Up to and including the line that contains "scale=12)); struct(mb, 'floor')", write out each line of the material from its first line, exactly.

— begin DATASET EXCERPT —

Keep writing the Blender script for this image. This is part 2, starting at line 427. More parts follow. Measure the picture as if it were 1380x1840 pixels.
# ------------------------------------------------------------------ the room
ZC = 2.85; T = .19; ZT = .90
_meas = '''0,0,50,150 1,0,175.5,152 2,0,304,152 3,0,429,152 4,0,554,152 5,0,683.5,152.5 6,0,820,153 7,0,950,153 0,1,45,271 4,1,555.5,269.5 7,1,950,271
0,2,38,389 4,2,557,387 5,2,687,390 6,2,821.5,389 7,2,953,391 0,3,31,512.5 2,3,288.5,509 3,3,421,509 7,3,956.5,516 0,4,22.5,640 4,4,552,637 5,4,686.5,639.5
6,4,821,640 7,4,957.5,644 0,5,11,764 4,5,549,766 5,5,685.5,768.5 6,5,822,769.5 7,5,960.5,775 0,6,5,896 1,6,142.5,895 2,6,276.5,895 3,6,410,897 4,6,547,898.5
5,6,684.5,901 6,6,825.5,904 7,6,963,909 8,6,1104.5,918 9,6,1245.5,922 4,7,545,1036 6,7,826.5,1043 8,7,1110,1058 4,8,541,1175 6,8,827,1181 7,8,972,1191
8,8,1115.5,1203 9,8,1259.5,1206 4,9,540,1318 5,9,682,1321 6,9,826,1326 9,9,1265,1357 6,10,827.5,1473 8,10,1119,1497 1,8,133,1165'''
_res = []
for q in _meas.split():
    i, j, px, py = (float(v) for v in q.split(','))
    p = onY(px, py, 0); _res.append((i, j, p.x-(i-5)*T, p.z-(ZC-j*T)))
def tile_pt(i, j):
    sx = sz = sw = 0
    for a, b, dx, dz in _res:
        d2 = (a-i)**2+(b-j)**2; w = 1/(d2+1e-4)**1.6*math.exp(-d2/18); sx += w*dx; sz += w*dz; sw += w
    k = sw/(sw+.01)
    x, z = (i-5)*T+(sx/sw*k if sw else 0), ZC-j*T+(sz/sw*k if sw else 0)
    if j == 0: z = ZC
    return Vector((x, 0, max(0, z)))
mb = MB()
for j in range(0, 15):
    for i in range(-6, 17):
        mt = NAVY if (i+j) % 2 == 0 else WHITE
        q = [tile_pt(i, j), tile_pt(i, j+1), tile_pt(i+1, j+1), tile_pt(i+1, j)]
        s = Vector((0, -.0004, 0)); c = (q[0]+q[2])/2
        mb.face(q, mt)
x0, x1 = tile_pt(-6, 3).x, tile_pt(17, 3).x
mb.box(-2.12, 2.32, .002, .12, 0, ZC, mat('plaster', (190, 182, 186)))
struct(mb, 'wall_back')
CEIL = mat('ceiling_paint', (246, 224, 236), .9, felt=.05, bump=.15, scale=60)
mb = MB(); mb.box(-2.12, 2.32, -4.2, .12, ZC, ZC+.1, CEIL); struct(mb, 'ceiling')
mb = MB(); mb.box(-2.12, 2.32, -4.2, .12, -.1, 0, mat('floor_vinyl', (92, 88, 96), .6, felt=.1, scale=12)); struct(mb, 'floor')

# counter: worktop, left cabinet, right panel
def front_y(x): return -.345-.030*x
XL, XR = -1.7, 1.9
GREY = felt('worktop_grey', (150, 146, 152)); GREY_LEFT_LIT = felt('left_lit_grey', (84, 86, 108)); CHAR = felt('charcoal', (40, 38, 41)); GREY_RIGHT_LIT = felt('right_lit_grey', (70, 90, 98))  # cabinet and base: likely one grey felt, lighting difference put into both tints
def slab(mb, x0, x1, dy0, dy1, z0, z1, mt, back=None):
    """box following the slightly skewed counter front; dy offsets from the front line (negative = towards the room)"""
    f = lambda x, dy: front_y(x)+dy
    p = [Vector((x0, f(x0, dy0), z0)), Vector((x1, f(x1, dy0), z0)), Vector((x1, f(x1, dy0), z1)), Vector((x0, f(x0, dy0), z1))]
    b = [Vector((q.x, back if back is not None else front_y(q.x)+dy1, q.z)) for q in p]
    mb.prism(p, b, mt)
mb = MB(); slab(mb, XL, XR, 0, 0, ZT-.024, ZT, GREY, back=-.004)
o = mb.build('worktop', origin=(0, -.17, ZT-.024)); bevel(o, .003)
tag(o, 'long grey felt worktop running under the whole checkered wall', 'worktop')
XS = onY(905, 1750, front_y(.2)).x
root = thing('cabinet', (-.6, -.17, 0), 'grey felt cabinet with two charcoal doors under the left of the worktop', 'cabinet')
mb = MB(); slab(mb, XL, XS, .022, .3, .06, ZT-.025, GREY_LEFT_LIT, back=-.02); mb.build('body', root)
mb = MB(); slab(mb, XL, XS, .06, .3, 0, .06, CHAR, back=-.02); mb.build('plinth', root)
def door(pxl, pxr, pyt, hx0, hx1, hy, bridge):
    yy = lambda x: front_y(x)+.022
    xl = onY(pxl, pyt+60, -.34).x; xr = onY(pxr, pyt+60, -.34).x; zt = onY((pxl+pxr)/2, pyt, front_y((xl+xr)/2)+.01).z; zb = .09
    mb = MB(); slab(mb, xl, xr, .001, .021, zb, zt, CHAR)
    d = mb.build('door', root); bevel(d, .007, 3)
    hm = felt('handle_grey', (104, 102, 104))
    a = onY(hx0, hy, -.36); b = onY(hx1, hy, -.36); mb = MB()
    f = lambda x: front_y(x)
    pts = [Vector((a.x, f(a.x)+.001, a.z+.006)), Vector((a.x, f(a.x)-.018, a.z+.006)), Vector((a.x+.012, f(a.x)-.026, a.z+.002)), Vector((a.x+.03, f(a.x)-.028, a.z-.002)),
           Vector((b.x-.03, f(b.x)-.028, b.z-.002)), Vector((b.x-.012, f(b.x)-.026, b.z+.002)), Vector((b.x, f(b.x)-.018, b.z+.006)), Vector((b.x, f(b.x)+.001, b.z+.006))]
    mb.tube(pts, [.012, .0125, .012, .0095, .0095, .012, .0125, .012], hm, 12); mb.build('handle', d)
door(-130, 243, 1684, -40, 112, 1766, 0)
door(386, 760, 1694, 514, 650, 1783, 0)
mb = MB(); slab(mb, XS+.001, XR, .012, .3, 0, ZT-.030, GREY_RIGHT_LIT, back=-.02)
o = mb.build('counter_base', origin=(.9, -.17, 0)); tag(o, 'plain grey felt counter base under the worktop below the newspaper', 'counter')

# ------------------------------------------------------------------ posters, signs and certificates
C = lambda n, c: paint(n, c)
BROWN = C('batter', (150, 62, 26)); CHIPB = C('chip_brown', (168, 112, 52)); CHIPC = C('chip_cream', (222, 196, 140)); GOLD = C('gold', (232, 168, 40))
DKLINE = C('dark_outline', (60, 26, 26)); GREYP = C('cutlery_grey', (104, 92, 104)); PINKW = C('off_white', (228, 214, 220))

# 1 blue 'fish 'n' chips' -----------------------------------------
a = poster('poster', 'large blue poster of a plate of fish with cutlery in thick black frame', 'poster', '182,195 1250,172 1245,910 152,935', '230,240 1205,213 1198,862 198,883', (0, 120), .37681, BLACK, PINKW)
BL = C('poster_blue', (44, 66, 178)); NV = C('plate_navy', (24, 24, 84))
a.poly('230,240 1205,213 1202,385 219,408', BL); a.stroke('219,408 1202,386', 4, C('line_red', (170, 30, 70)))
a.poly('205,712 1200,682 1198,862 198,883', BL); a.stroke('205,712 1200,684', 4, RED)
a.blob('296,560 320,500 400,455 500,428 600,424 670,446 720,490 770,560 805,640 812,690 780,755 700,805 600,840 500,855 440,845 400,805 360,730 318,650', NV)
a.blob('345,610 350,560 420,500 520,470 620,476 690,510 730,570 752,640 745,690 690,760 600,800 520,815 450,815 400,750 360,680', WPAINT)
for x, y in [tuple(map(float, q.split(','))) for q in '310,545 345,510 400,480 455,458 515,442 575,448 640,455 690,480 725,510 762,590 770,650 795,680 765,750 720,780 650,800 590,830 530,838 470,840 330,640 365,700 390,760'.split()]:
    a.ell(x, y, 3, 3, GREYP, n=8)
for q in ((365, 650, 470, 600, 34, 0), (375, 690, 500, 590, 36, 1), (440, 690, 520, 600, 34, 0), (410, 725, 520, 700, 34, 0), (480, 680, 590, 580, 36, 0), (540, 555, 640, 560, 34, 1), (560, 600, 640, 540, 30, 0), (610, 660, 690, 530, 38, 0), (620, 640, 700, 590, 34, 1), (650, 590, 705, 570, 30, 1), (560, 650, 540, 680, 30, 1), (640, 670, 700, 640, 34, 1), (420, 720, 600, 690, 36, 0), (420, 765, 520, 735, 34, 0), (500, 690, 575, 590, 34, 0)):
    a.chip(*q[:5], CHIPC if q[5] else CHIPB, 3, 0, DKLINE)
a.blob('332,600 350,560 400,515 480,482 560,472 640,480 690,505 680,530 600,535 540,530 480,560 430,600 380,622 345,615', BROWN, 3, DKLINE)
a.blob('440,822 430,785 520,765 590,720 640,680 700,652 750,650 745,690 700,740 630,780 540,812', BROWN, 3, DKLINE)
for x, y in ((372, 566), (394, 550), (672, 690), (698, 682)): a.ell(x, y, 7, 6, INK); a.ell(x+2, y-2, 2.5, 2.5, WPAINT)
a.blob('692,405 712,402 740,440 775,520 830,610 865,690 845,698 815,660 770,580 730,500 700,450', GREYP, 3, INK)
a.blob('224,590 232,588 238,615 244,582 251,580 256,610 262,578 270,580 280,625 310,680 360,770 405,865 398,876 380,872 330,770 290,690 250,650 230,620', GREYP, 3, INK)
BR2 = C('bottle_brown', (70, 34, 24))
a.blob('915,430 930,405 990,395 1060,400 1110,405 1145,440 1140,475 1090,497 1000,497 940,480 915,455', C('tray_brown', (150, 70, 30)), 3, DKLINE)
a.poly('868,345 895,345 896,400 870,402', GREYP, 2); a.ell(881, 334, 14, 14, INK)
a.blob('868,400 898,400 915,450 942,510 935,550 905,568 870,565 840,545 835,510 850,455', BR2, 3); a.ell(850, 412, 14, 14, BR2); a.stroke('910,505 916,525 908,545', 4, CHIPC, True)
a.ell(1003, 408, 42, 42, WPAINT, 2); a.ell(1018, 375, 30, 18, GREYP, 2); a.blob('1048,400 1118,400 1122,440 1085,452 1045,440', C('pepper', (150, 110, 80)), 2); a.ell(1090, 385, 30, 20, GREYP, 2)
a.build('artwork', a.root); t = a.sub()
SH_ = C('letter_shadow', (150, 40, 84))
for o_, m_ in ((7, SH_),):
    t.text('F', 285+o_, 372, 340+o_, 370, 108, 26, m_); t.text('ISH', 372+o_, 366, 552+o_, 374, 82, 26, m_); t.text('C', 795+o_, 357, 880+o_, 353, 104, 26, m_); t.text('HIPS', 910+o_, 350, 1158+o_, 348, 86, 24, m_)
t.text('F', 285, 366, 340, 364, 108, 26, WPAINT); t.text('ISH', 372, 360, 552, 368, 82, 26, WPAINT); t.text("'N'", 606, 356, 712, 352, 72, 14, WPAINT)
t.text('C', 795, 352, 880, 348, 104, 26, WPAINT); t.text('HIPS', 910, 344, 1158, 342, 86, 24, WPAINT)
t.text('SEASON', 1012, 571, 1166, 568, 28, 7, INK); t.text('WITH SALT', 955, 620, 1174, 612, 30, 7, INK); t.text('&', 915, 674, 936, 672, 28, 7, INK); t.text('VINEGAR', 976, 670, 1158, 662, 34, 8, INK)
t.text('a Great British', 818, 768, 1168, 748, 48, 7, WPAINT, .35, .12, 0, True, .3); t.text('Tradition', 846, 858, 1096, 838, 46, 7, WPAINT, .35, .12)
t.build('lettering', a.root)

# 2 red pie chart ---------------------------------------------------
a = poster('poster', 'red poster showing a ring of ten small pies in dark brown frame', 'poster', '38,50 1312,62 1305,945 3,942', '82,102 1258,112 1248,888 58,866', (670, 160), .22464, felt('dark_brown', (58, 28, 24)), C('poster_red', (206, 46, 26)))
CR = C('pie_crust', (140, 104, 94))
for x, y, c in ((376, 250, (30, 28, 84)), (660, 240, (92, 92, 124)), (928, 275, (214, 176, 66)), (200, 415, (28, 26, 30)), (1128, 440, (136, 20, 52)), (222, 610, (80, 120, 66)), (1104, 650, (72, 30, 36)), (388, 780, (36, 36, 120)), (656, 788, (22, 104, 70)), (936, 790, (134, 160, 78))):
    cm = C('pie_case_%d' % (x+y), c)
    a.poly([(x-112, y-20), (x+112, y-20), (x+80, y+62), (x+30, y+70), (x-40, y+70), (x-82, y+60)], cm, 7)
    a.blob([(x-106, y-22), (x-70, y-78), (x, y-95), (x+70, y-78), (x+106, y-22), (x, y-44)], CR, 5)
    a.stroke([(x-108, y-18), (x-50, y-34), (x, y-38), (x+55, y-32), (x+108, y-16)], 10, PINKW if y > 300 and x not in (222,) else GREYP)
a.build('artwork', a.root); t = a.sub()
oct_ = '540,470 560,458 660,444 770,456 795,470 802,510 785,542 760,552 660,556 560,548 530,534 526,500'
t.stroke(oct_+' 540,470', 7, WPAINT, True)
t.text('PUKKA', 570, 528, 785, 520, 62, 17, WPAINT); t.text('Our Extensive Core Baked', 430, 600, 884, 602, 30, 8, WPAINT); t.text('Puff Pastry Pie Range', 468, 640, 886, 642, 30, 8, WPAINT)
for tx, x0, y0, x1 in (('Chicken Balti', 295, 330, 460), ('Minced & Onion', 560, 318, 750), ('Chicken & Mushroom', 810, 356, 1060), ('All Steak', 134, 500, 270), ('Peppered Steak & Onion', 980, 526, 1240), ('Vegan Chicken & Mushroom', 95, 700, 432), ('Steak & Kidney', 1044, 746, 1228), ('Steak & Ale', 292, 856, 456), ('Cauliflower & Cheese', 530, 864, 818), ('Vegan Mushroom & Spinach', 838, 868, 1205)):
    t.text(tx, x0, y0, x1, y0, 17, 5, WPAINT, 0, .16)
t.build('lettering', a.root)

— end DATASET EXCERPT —

# [THE OUTPUT]
Keep writing the Blender script for this image. This is part 2, starting at line 427. More parts follow. Measure the picture as if it were 1380x1840 pixels.
# ------------------------------------------------------------------ the room
ZC = 2.85; T = .19; ZT = .90
_meas = '''0,0,50,150 1,0,175.5,152 2,0,304,152 3,0,429,152 4,0,554,152 5,0,683.5,152.5 6,0,820,153 7,0,950,153 0,1,45,271 4,1,555.5,269.5 7,1,950,271
0,2,38,389 4,2,557,387 5,2,687,390 6,2,821.5,389 7,2,953,391 0,3,31,512.5 2,3,288.5,509 3,3,421,509 7,3,956.5,516 0,4,22.5,640 4,4,552,637 5,4,686.5,639.5
6,4,821,640 7,4,957.5,644 0,5,11,764 4,5,549,766 5,5,685.5,768.5 6,5,822,769.5 7,5,960.5,775 0,6,5,896 1,6,142.5,895 2,6,276.5,895 3,6,410,897 4,6,547,898.5
5,6,684.5,901 6,6,825.5,904 7,6,963,909 8,6,1104.5,918 9,6,1245.5,922 4,7,545,1036 6,7,826.5,1043 8,7,1110,1058 4,8,541,1175 6,8,827,1181 7,8,972,1191
8,8,1115.5,1203 9,8,1259.5,1206 4,9,540,1318 5,9,682,1321 6,9,826,1326 9,9,1265,1357 6,10,827.5,1473 8,10,1119,1497 1,8,133,1165'''
_res = []
for q in _meas.split():
    i, j, px, py = (float(v) for v in q.split(','))
    p = onY(px, py, 0); _res.append((i, j, p.x-(i-5)*T, p.z-(ZC-j*T)))
def tile_pt(i, j):
    sx = sz = sw = 0
    for a, b, dx, dz in _res:
        d2 = (a-i)**2+(b-j)**2; w = 1/(d2+1e-4)**1.6*math.exp(-d2/18); sx += w*dx; sz += w*dz; sw += w
    k = sw/(sw+.01)
    x, z = (i-5)*T+(sx/sw*k if sw else 0), ZC-j*T+(sz/sw*k if sw else 0)
    if j == 0: z = ZC
    return Vector((x, 0, max(0, z)))
mb = MB()
for j in range(0, 15):
    for i in range(-6, 17):
        mt = NAVY if (i+j) % 2 == 0 else WHITE
        q = [tile_pt(i, j), tile_pt(i, j+1), tile_pt(i+1, j+1), tile_pt(i+1, j)]
        s = Vector((0, -.0004, 0)); c = (q[0]+q[2])/2
        mb.face(q, mt)
x0, x1 = tile_pt(-6, 3).x, tile_pt(17, 3).x
mb.box(-2.12, 2.32, .002, .12, 0, ZC, mat('plaster', (190, 182, 186)))
struct(mb, 'wall_back')
CEIL = mat('ceiling_paint', (246, 224, 236), .9, felt=.05, bump=.15, scale=60)
mb = MB(); mb.box(-2.12, 2.32, -4.2, .12, ZC, ZC+.1, CEIL); struct(mb, 'ceiling')
mb = MB(); mb.box(-2.12, 2.32, -4.2, .12, -.1, 0, mat('floor_vinyl', (92, 88, 96), .6, felt=.1, scale=12)); struct(mb, 'floor')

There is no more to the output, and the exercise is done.